Twin Peaks starts out with a dead body, the body of the beautiful young girl Laura Palmer wrapped in plastics, a girl who's been everybody's darling, the perfect girl in a perfect little 1950s-like Middle American small town a small town in Washington State, near the Canadian border. The investigation of the death of Laura Palmer brings on the appearance of FBI Special Agent Dale Cooper, a man whose outlook on life is mostly positive, quite some delightful character and Kyle McLachlan's role of his life, it seems. The weird cast easily anticipates and effortlessly surpasses Picket Fences, the mad Windom Earle anticipates and exceeds Profiler's serial killer Jack of All Trades with all his silly and bloody games. Certain allusions to Project Bluebook make us believe the show deals with extraterrestrial phenomena, other elements indicate metaphysical, spiritual, religious matters: Ghosts, monsters, Evil in general; angels. It's all a big mystery, and it's a strange, strange world inspired to a high degree by Lynch's 'Blue Velvet'.

The episodes flow fluently into each other, the music of Angelo Badalamenti, David Lynch and Julee Cruise creates a dark, sad and depressing mood, the characters often act strangely and crazy, sometimes too slow, sometimes erratic.

Twin Peaks can be seen as predecessor of The X-Files, although the character of the show is much different. But through Twin Peaks the ensuing hype regarding unexplained and strange phenomena may have been influenced; but Twin Peaks is still just playing with those ideas, it has more of an adventurous approach. Its paranormal is turned inside, is psychological rather than manifest. If Twin Peaks' mood is sad, the mood of the Chris Carter series The X-Files and Millennium is fatalistic and desperate. The commonality rather lies in a shared look on reality: Nothing is the way it appears to be, "the owls are not what they seem".

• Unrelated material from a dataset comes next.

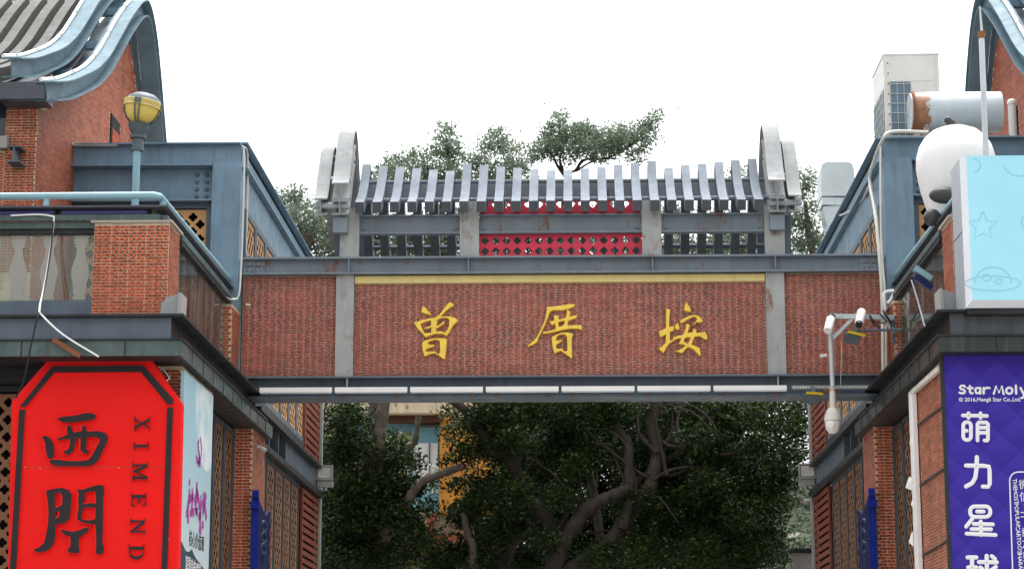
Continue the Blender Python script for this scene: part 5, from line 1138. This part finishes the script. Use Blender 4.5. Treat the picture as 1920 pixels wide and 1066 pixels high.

While the first season and the beginning and end of the second season are trademark Lynch stuff, the sometimes rather awkward middle of the second season saw Lynch apparently having lose his interest in the television business and turning to 'Wild at Heart' in stead, and sadly, it shows. He returns to end the show with a big bang, and the feeling that, somehow, that kind of ending may not have been accidental, or due to threats of cancellation. It is as it is, and the ensuing prequel movie 'Fire Walk With Me' may be read in that way.